On ne saurait mieux dire. Seulement une telle définition peut, très exactement, s’appliquer à la grande poésie bouddhiste et taoïste d’Extrême‑Orient, à l’époque de son apogée, vers le VIIIe siècle, ou plus généralement aux paroles les plus authentiquement attribuées dans l’Inde antique au Bouddha lui-même. Et cela est si vrai que le véritable héritier de Chateaubriand à cet égard n’est autre que Pierre Loti ; Loti, dont nous célébrerons prochainement la mémoire et chez lequel la mélancolie de la mer bretonne s’est si curieusement trouvée en harmonie préétablie avec l’appel des océans bouddhiques. Par ce successeur de René, le voyage de Paris à Jérusalem s’achève sur les reflets des Mers du Sud ou au fond des temples de Bénarès. Chateaubriand n’a pas seulement, au point de vue du métier, créé l’exotisme.
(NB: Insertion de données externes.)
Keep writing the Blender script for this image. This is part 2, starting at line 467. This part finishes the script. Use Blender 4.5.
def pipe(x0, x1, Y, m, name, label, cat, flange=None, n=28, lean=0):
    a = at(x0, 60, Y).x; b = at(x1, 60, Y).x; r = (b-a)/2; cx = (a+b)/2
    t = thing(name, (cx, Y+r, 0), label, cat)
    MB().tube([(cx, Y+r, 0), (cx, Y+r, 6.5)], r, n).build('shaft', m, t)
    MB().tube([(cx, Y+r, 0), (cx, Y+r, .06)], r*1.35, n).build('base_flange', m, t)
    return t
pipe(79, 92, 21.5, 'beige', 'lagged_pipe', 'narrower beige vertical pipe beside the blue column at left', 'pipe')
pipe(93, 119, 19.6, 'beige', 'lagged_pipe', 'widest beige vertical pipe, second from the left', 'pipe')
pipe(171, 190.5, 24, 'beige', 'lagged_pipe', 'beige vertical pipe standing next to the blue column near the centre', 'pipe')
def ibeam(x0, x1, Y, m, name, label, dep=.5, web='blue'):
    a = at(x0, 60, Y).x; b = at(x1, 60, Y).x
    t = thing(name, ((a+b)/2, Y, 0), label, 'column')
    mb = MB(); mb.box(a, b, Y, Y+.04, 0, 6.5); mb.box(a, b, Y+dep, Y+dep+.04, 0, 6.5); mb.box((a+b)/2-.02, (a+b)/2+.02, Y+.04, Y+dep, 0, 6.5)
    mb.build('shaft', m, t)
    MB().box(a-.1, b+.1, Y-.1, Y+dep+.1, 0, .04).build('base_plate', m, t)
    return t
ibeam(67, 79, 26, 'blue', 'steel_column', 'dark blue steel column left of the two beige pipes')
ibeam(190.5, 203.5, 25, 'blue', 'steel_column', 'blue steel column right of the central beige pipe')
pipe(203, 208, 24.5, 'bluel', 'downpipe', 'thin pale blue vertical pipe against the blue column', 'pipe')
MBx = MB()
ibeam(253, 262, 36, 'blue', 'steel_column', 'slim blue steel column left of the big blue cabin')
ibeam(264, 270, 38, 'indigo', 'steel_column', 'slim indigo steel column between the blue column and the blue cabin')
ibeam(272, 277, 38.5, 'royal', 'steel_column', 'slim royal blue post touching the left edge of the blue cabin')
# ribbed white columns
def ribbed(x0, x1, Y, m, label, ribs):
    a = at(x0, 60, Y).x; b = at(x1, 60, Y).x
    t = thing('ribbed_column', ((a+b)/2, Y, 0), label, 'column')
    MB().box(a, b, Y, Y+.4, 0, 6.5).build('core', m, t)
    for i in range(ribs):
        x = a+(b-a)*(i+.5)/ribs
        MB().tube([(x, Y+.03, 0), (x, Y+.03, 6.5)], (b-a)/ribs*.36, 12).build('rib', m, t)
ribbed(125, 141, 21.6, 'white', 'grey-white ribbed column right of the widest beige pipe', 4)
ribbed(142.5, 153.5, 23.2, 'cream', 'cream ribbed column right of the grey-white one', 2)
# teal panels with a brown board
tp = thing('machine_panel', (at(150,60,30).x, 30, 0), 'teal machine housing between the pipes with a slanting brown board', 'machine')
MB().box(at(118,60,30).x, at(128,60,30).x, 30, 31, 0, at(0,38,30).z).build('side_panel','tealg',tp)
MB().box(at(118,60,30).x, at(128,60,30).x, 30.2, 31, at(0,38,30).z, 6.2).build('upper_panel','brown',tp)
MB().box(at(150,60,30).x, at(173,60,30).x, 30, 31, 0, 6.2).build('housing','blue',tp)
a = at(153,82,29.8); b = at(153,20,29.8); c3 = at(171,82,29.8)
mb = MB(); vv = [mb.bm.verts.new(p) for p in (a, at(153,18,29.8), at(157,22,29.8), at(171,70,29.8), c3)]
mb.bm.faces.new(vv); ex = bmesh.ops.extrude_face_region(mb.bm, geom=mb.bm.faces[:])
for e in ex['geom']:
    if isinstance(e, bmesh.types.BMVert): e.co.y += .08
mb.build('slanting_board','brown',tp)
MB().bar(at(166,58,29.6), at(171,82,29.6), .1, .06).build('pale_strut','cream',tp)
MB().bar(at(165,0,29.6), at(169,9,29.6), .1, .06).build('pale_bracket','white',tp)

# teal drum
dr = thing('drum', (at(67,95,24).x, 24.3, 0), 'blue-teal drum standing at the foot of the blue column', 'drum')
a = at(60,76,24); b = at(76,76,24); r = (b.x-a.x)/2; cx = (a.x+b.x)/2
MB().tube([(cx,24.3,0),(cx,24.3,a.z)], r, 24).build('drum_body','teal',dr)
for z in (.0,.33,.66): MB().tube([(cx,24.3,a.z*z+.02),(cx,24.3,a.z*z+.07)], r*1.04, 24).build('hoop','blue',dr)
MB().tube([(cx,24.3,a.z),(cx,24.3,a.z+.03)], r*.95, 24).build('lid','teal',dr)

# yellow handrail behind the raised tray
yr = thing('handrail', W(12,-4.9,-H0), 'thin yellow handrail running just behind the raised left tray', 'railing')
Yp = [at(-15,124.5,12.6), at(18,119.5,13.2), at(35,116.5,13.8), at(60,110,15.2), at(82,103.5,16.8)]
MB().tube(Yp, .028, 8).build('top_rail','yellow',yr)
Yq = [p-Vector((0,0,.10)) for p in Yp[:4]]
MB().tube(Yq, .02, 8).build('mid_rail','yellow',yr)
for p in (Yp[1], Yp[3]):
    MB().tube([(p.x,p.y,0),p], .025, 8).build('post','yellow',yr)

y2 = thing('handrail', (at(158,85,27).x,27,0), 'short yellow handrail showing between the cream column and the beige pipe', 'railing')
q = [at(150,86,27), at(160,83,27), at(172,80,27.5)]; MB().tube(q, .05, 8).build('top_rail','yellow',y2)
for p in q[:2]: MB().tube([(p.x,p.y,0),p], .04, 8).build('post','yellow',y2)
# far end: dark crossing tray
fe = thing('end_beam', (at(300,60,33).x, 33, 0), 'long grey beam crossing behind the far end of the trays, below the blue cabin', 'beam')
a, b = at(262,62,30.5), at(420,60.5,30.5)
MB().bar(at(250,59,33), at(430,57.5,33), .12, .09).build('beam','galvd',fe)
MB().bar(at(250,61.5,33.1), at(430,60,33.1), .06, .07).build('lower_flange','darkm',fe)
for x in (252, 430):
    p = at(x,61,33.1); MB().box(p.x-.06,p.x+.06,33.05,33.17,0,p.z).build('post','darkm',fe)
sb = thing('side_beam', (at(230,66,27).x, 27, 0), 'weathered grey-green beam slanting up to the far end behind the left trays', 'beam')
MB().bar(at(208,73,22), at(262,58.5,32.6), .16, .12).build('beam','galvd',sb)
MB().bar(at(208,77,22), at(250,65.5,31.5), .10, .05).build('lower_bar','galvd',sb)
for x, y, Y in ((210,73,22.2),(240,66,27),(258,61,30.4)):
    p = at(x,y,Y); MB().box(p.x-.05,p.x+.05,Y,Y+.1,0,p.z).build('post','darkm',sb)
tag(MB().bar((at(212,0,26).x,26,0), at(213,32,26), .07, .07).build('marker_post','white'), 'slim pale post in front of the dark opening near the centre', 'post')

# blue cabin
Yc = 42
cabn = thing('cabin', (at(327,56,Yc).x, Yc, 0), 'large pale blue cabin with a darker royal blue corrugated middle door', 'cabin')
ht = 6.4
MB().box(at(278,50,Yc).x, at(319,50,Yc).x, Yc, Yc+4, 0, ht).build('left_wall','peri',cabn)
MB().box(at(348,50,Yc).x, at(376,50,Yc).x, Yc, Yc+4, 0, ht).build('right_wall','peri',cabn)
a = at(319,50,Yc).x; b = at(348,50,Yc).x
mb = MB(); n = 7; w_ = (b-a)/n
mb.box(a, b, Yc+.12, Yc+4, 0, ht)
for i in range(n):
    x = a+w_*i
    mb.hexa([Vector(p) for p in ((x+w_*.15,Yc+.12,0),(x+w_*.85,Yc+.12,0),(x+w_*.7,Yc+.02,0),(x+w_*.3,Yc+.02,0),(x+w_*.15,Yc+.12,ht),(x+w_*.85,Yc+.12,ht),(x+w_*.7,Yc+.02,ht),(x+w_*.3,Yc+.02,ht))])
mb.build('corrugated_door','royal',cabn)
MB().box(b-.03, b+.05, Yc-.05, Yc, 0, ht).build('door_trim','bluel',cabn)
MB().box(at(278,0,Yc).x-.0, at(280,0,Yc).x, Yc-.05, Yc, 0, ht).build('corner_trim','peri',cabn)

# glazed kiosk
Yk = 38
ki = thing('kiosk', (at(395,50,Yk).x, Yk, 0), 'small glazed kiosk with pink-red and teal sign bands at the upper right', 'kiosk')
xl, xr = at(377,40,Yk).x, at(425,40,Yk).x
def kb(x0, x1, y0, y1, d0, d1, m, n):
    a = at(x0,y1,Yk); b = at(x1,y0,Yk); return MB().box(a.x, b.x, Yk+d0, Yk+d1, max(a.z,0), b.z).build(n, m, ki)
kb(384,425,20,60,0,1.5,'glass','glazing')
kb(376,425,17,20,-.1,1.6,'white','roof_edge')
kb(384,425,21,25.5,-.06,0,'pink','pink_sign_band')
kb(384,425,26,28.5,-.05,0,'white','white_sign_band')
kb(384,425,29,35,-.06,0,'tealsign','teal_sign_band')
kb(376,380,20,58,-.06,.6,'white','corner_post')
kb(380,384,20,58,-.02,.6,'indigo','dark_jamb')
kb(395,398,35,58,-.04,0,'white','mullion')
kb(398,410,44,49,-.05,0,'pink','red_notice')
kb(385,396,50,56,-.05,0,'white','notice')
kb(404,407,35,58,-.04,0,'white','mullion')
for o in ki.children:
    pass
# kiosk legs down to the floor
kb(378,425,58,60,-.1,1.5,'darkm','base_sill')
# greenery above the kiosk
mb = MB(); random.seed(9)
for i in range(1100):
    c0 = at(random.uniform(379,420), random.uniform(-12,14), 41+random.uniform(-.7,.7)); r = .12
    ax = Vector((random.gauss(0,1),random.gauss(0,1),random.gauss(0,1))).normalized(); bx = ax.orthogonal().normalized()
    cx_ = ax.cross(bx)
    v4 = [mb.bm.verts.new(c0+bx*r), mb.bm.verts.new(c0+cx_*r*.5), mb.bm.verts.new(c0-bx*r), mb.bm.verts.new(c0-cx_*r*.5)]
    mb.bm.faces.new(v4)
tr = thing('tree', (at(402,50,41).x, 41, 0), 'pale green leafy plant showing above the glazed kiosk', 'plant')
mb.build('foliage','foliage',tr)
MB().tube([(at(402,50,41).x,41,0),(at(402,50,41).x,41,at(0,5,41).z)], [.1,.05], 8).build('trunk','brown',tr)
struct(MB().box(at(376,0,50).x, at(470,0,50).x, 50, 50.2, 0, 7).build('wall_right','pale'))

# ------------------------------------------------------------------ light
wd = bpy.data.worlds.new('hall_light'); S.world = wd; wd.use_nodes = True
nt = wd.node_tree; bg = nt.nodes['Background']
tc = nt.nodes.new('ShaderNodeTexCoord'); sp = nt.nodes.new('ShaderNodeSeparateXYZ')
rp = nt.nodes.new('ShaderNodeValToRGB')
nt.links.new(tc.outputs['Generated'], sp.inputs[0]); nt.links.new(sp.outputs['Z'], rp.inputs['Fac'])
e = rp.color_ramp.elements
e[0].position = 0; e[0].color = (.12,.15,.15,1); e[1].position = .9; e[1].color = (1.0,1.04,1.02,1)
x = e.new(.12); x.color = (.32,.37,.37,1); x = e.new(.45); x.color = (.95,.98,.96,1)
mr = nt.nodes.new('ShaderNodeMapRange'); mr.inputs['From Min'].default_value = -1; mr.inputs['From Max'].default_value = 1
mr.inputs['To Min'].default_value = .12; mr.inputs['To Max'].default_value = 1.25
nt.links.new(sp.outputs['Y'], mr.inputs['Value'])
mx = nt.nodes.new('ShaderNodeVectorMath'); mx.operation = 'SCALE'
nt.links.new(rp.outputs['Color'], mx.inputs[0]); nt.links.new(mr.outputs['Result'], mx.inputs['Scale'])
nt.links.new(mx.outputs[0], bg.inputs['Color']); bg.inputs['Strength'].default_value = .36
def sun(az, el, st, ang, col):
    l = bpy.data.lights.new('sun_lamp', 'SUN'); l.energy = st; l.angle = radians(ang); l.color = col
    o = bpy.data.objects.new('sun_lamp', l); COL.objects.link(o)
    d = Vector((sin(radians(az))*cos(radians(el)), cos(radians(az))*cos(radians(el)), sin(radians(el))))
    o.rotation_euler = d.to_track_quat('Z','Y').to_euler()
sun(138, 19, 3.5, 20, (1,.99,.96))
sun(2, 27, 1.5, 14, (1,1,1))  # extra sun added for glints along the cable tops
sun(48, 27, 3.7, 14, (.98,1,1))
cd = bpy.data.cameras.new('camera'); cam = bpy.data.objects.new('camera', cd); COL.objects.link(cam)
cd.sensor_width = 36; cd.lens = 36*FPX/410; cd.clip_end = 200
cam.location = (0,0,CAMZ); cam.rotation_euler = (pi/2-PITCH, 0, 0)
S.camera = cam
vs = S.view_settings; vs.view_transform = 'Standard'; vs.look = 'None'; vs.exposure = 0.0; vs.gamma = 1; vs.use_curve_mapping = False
Mieux encore, par sa divination, il a retrouvé sans le savoir les thèmes éternels de la grande poésie orientale. Sa conception des choses peut, à cet égard, (un de nos amis vietnamiens me le rappelait il y a peu de jours) être mise en parallèle avec la conception indienne.
Je n’ajouterai rien à un tel hommage. Il nous apprendrait, si nous l’ignorions encore, que dans la personne de notre grand romantique nous avons donné au monde un génie universel.